“The Yogic sages say that all the pain of a human life is caused by words, as is all the joy. We create words to define our experience and those words bring attendant emotions that jerk us around like dogs on a leash. We get seduced by our own mantras (I’m a failure… I’m lonely… I’m a failure… I’m lonely…) and we become monuments to them. To stop talking for a while, then, is to attempt to strip away the power of words, to stop choking ourselves with words, to liberate ourselves from our suffocating mantras.”
― Elizabeth Gilbert
When I was a little girl, I remember visiting Niagra Falls with my parents.
At just barely 7-years-old, and not quite tall enough to see over those wrought iron safety rails – my father raised me high up over his shoulders so that I might get a better look.
And, I couldn’t have been more terrified.

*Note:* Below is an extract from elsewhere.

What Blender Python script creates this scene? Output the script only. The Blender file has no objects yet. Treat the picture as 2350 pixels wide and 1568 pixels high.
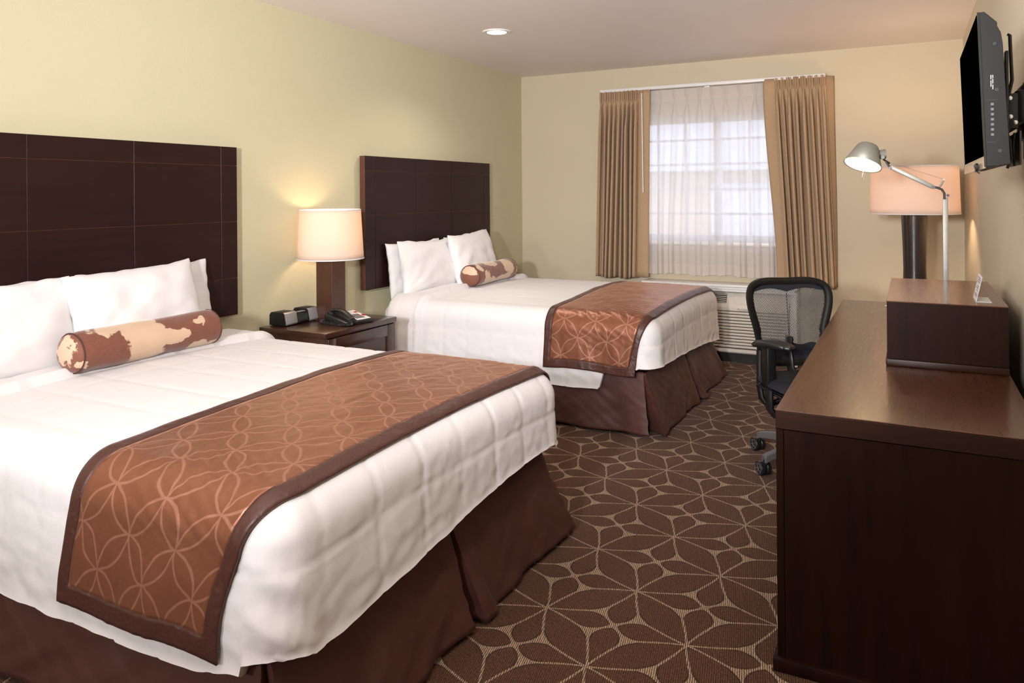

There was just something about those violently churning waters that made me feel so dreadfully small inside.
I think, in a sense, our emotions can be much this way – something trips our switch and suddenly we’re pulled back in again.
Pema Chodron refers to this as, “getting caught up in the momentum of our emotions.” Whether we like it or not, we are often at the mercy of our emotions – caught up in that ‘minefield’ of expectations and attachments.
Many will ask, “How do I free myself from such negative thinking?”
But, perhaps, the better question to be asked is, “How do I experience this life without falling head first into my fears.”
My darlings, maybe it’s not so much about getting rid of our thoughts, but rather…learning to stay present when the churning begins.